Indo House sits waterfront in Great Cruz Bay on the south shore, a 10-minute drive from the ferry dock and grocery store. Four bedrooms, up to eight guests, direct water access, and an infinity pool that does a lot of the work a first-day itinerary would otherwise try to do. The concierge can handle provisioning, boat charters, and dinner reservations so that the first afternoon is less about logistics and more about arriving properly. View availability and rates for your dates.
Focus on logistics and settling in rather than sightseeing. Pick up your rental car in Cruz Bay, stop at Starfish Market for groceries, drive to your villa, unpack, and have an easy dinner either in-house or in town. Most visitors arrive mid to late afternoon after a full travel day, so save beach visits and hikes for day two.
Plan on 90 minutes to two hours, door to door. A taxi or rental car from Cyril E. King Airport (STT) on St. Thomas to Red Hook takes 30 to 45 minutes, the Cruz Bay ferry crossing is about 20 minutes, and car pickup and the drive to your villa adds another 15 to 30 minutes. Traffic, cruise ship days, and ferry timing can extend this.

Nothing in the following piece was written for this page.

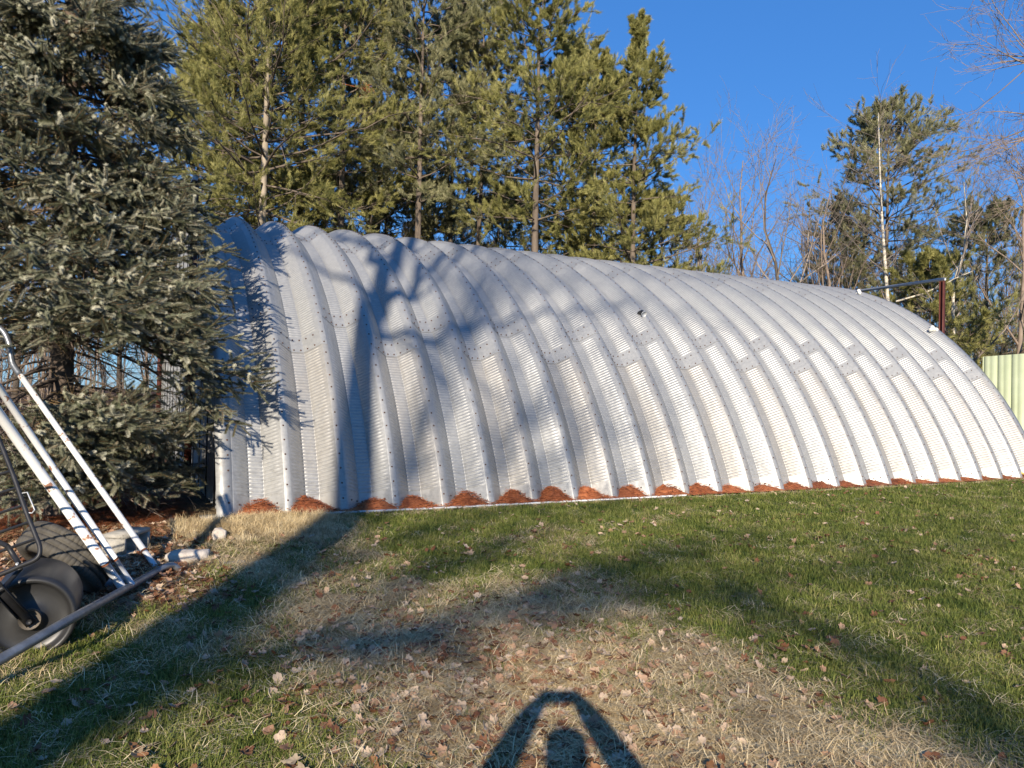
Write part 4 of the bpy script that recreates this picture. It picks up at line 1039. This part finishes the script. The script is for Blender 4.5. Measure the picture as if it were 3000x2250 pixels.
def shade_tree_far():
    r_ = np.random.default_rng(57); AL = -36.0; a = SHAD_AZ
    pt = lambda perp, h, off=0.0: np.array([perp * math.cos(a) + (AL + off) * math.sin(a), -perp * math.sin(a) + (AL + off) * math.cos(a), h])
    b = pt(1.3, -0.25); e = empty('shade_tree', b, 'farther tall bare tree behind the viewer giving soft mottled shade', 'tree')
    T = spline([pt(1.3, -.25), pt(1.3, 4), pt(1.3, 8), pt(1.35, 12), pt(1.6, 15), pt(2.0, 19)], 4); R0 = .24 * (1 - .8 * np.linspace(0, 1, len(T)))
    def sh(px, py):
        G = on_ground(px, py); al = G[0] * math.sin(a) + G[1] * math.cos(a); pp = G[0] * math.cos(a) - G[1] * math.sin(a); return pt(pp, G[2] + (al - AL) * math.tan(SUN_EL))
    soft = [([pt(1.3, 11.4)] + [sh(*q) for q in ((620, 1985), (1000, 1885), (1413, 1785), (1750, 1680), (2065, 1590))], .14), ([sh(*q) for q in ((1413, 1785), (1700, 1760), (2000, 1745), (2300, 1690), (2650, 1640), (2950, 1600))], .07),
            ([sh(*q) for q in ((2120, 1720), (2260, 1800), (2450, 1890), (2700, 2005), (2990, 2190), (3100, 2300))], .10), ([sh(*q) for q in ((800, 1935), (1050, 1960), (1300, 1900), (1500, 1850), (1700, 1800), (1800, 1760))], .06)]
    PS = np.stack([spline(p, 3)[:16] for p, _ in soft]) - b; KS = PS.shape[1]; PS[:, 1:] += r_.normal(0, .07, PS[:, 1:].shape)
    RS = np.stack([q * (1 - .5 * np.linspace(0, 1, KS)) * r_.uniform(.6, 1.3, KS) for _, q in soft])
    PT, RTT = grow(PS, RS, 16, .05, 1, .6, .25, .22, .4, r_, 6, .0, .5, .16, .8, .2, .022); PU, RU = grow(PT, RTT, 6, .1, 1, .6, .25, .4, .4, r_, 4, .0, .6, .16, .8, .2, .016)
    link('limb', tree_mesh('limb', [(PS, RS), (PT, RTT), (PU, RU)], (8, 4, 3), [M_BARK]), e)
    P1, R1 = grow((T - b)[None], R0[None], 26, .58, .98, .95, .15, .34, .2, r_, 9, .07, .6, .12, .8, .3, .03)
    pp = (P1.mean(1) + b)[:, 0] * math.cos(a) - (P1.mean(1) + b)[:, 1] * math.sin(a); P1, R1 = P1[pp > 1.6], R1[pp > 1.6]
    P2, R2 = grow(P1, R1, 7, .2, 1, .6, .2, .36, .3, r_, 6, .04, .6, .12, .7, .3, .02)
    P3, R3 = grow(P2, R2, 5, .2, 1, .6, .2, .42, .3, r_, 4, .03, .6, .15, .6, .3, .014)
    link('trunk', tree_mesh('trunk', [((T - b)[None], R0[None])], (12,), [M_BARK]), e)
    link('crown', tree_mesh('crown', [(P1, R1), (P2, R2), (P3, R3)], (6, 4, 3), [M_BARK]), e)
shade_tree_far()

# ------------------------------------------------------------------ the photographer, standing behind the camera
def photographer():
    c = CAM - FW * 0.05; g = CAM - FW * 0.62; g = np.array([g[0], g[1], float(gz(g[0], g[1]))]); r = RT * np.array([1, 1, 0]); f = np.array([FW[0], FW[1], 0])
    z = lambda h: np.array([0, 0, h])
    hip = g + z(.80) - f * .02; chest = g + z(1.22) + f * .04; neck = g + z(1.40) + f * .10; head = g + z(1.52) + f * .16
    V = [hip, g + z(.96), chest, neck, head, head + z(.08)]; R = [.15, .15, .19, .08, .11, .09]
    Ed = [(0, 1), (1, 2), (2, 3), (3, 4), (4, 5)]
    for s in (-1, 1):
        b = len(V); V += [chest + r * s * .17 + z(.07), chest + r * s * .34 + z(.08) + f * .14, c + r * s * .15 - z(.08) - f * .02, c + r * s * .085 - z(.005)]; R += [.10, .085, .060, .048]
        Ed += [(2, b), (b, b + 1), (b + 1, b + 2), (b + 2, b + 3)]
        for q in range(4):
            k = len(V); V += [c + r * s * (.085 - .004 * q) + z(.03 - .02 * q) + f * .01, c + r * s * (.07) + z(.035 - .022 * q) + f * .03]; R += [.009, .008]; Ed += [(b + 3, k), (k, k + 1)]
        b = len(V); V += [hip + r * s * .10 - z(.04), g + r * s * .12 + z(.45) + f * .03, g + r * s * .13 + z(.08) - f * .02, g + r * s * .15 + z(.03) + f * .13]; R += [.095, .065, .045, .035]
        Ed += [(0, b), (b, b + 1), (b + 1, b + 2), (b + 2, b + 3)]
    me = bpy.data.meshes.new('person'); me.from_pydata([tuple(np.asarray(v) - g) for v in V], Ed, []); me.update()
    me.materials.append(simple('dark_clothing', (.03, .035, .05), (.05, .055, .075), 8, .9))
    o = link('person', me, None, g); sk = o.modifiers.new('skin', 'SKIN'); 
    for v, rr in zip(me.skin_vertices[0].data, R): v.radius = (rr, rr)
    me.skin_vertices[0].data[0].use_root = True
    o.modifiers.new('sub', 'SUBSURF').levels = 1; o.modifiers['sub'].render_levels = 2
    tag(o, 'person in dark clothes standing behind the view with both arms raised to a phone', 'person')
    mb = MB(); Rm = np.stack([RT, FW, UP], 1); mb.box(CAM - FW * 0.03, (.15, .008, .072), 0, Rm); p = mb.build('phone', M_BLACKM); tag(p, 'dark phone held up in both hands behind the view', 'phone')
photographer()

# ------------------------------------------------------------------ grass, straw and leaves
def blade_proto(r_, n, H, rad, w, lie=0.0, curl=.5):
    V = []; F = []
    for q in range(n):
        a = r_.uniform(0, 2 * PI); rr = rad * math.sqrt(r_.random()); o = np.array([rr * math.cos(a), rr * math.sin(a), -.004]); b2 = r_.uniform(0, 2 * PI)
        el = r_.uniform(.75, 1.4) if not lie else abs(r_.normal(0.0, lie)) + .04
        h = H * r_.uniform(.55, 1.1); d = np.array([math.cos(b2) * math.cos(el), math.sin(b2) * math.cos(el), math.sin(el)])
        s = unit(np.cross(d, [0, 0, 1.])) * w / 2; m = o + d * h * .55; d2 = unit(d + np.array([math.cos(b2) * curl, math.sin(b2) * curl, -.35 * curl if not lie else -.25]) + r_.normal(0, .2, 3)); tip = m + d2 * h * .5
        if lie: m[2] = max(m[2], .003); tip[2] = max(tip[2], .002); o[2] = r_.uniform(0, .012)
        b = len(V); V += [o - s, o + s, m + s * .8, m - s * .8, tip]; F += [[b, b + 1, b + 2], [b, b + 2, b + 3], [b + 3, b + 2, b + 4]]
    return np.array(V), [np.array(F)], np.zeros(len(F), int)
def candidates(r_, n, x0=-2.6, x1=17.5, y0=-7.0, y1=-.12, near=1.7):
    x = r_.uniform(x0, x1, n * 6); y = r_.uniform(y0, y1, n * 6)
    d = np.stack([x, y, gz(x, y)], 1) - CAM; w = d @ FW; px = 1500 + FPX * (d @ RT) / w; py = 1125 - FPX * (d @ UP) / w
    ok = (w > 1) & (px > -180) & (px < 3180) & (py < 2420); p = np.minimum((3.2 / np.maximum(w, .5)) ** near, 1.0)
    k = ok & (r_.random(len(x)) < p); x, y, w = x[k][:n], y[k][:n], w[k][:n]
    return x, y, w
r_ = np.random.default_rng(77)
GR = blade_proto(r_, 20, .052, .055, .0042); ST = blade_proto(r_, 20, .14, .085, .0034, lie=.30); STU = blade_proto(r_, 34, .17, .07, .0026, curl=1.0)
x, y, w = candidates(r_, 36000); g = green_mask(x, y); k = r_.random(len(x)) < g * 1.15 - .10; x, y, w = x[k], y[k], w[k]; m = len(x); print('grass tufts', m)
o = scatter('lawn_grass', GR, [M_GRASS], np.stack([x, y, gz(x, y)], 1), np.stack([r_.normal(0, .12, m), r_.normal(0, .12, m), r_.uniform(0, 2 * PI, m)], 1), r_.uniform(.6, 1.15, m) * (1 + .06 * (w - 3)).clip(.9, 1.5)); tag(o, 'short green lawn grass', 'grass', None, 'stuff')
x, y, w = candidates(r_, 42000, near=1.45); g = 1 - green_mask(x, y) * .93 - soil_mask(x, y) * .8; k = r_.random(len(x)) < g; x, y, w = x[k], y[k], w[k]; m = len(x); print('straw', m)
o = scatter('dry_grass', ST, [M_STRAW], np.stack([x, y, gz(x, y) + .004], 1), np.stack([r_.normal(0, .1, m), r_.normal(0, .1, m), r_.uniform(0, 2 * PI, m)], 1), r_.uniform(.6, 1.2, m)); tag(o, 'flattened tan dry grass', 'dry grass', None, 'stuff')
# taller dead grass at the corner of the building
m = 1100; x = np.clip(r_.normal(.25, .42, m), -.55, 1.2); y = -.14 - np.abs(r_.normal(0, .38, m)); k = (y > -1.2); x, y = x[k], y[k]; m = len(x)
o = scatter('tall_dead_grass', STU, [M_STRAW], np.stack([x, y, gz(x, y)], 1), np.stack([r_.normal(0, .25, m), r_.normal(0, .25, m), r_.uniform(0, 2 * PI, m)], 1), r_.uniform(.4, .95, m)); tag(o, 'fluffy straw coloured dead grass at the building left corner', 'dry grass', None, 'stuff')
m = 420; x = np.concatenate([r_.uniform(.8, 14.5, 260), r_.uniform(7, 14.8, 160)]); y = r_.uniform(-.2, -.13, m)
o = scatter('edge_grass', STU, [M_STRAW], np.stack([x, y, gz(x, y)], 1), np.stack([r_.normal(0, .3, m), r_.normal(0, .3, m), r_.uniform(0, 2 * PI, m)], 1), r_.uniform(.2, .5, m)); tag(o, 'sparse dry grass tufts along the building foot', 'dry grass', None, 'stuff')
# needles and twigs on the soil under the spruce
m = 5000; x = r_.uniform(-2.6, -.2, m); y = r_.uniform(-2.9, 2.5, m); k = r_.random(m) < soil_mask(x, y) + .1 * (x < -.4); x, y = x[k], y[k]; m = len(x)
o = scatter('needle_litter', ST, [M_NEEDLE], np.stack([x, y, gz(x, y) + .003], 1), np.stack([r_.normal(0, .1, m), r_.normal(0, .1, m), r_.uniform(0, 2 * PI, m)], 1), r_.uniform(.4, .8, m)); tag(o, 'brown fallen needles and twigs under the spruce', 'needle litter', None, 'stuff')

# leaves
def leaf_data(seed):
    r_ = np.random.default_rng(seed); n = 20; a = np.linspace(0, 2 * PI, n, endpoint=False)
    lob = 0.66 + 0.32 * np.abs(np.cos(a * 2.5 + r_.uniform(0, 1))) ** .8 + r_.normal(0, .11, n); lob *= 1 - .25 * np.cos(a)
    x = np.cos(a) * lob * .037; y = np.sin(a) * lob * .026
    c1, c2 = r_.uniform(8, 26), r_.uniform(-5, 14)
    z = c1 * y * y + c2 * x * x + r_.normal(0, .0022, n) + r_.uniform(.1, .35) * x
    xm, ym = x * .5, y * .5; zm = c1 * ym * ym + c2 * xm * xm + r_.normal(0, .0016, n)
    V = np.concatenate([[[0, 0, -.001]], np.stack([xm, ym, zm], 1), np.stack([x, y, z], 1)])
    V[:, 2] -= V[:, 2].min() - .002
    F3 = [[0, 1 + i, 1 + (i + 1) % n] for i in range(n)]; F4 = [[1 + i, 1 + n + i, 1 + n + (i + 1) % n, 1 + (i + 1) % n] for i in range(n)]
    return V, [np.array(F3), np.array(F4)], np.zeros(2 * n, int)
LD = [leaf_data(s) for s in range(6)]
M_LEAFP = foliage('pale_dry_leaf', (0.14, 0.10, 0.06), (0.34, 0.27, 0.18), None, .9, 3, .0)
M_LEAFR = foliage('rust_dry_leaf', (0.09, 0.042, 0.02), (0.22, 0.105, 0.045), None, .9, 3, .0)
x, y, w = candidates(r_, 30000, near=1.0); k = r_.random(len(x)) < np.clip(leaf_mask(x, y) - .03, 0, 1) * .7; x, y, w = x[k], y[k], w[k]
px_size = 1.0 / w; order = np.argsort(w)
sel = order[:280]; rest = order[280:]; print('leaves', len(x))
lm = {(v, c): mesh('leaf', LD[v][0], LD[v][1], [(M_LEAFP, M_LEAFR)[c]], smooth=True) for v in range(6) for c in range(2)}
for i in sel:
    c = int(r_.random() < .5); v = int(r_.integers(6)); sc = r_.uniform(.65, 1.2)
    o = link('fallen_leaf', lm[(v, c)], None, (x[i], y[i], float(gz(x[i], y[i])) + r_.uniform(.012, .04)), (r_.normal(0, .35), r_.normal(0, .35), r_.uniform(0, 2 * PI))); o.scale = (sc, sc, sc)
    tag(o, ('dry pale tan leaf lying curled on the nearest grass', 'dry rust brown leaf lying curled on the nearest grass')[c], 'leaf', ('pale fallen leaves', 'rust brown fallen leaves')[c])
for v in range(3):
    q = rest[v::3]; m = len(q)
    o = scatter('leaf_litter', LD[v], [M_LEAF], np.stack([x[q], y[q], gz(x[q], y[q]) + .022], 1), np.stack([r_.normal(0, .35, m), r_.normal(0, .35, m), r_.uniform(0, 2 * PI, m)], 1), r_.uniform(.6, 1.1, m)); tag(o, 'small dry leaves strewn over the farther lawn', 'leaf litter', None, 'stuff')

Yes. Rental car inventory on St. John is limited, and arriving in Cruz Bay without a vehicle means taxis for every trip, including grocery runs. Book your rental in advance and pick it up on the St. John side — it's cheaper and simpler than bringing a car across on the car barge from St. Thomas.
Starfish Market at The Marketplace on Route 104, about five minutes from the Cruz Bay ferry dock, is the main grocery stop. It's open 7:00am to 9:00pm daily and carries the full range you'd expect of a mainland supermarket, though at island prices. Stocking up on arrival day saves multiple trips later in the week.
Usually not. Beach parking, especially at north shore beaches like Trunk Bay and Maho, fills by mid-morning, and arrival afternoons typically run too late and too tired for a proper beach stop. If your villa has a pool or water access, use that instead. Save the full beach mornings for day two and onward, when you're rested and can arrive early.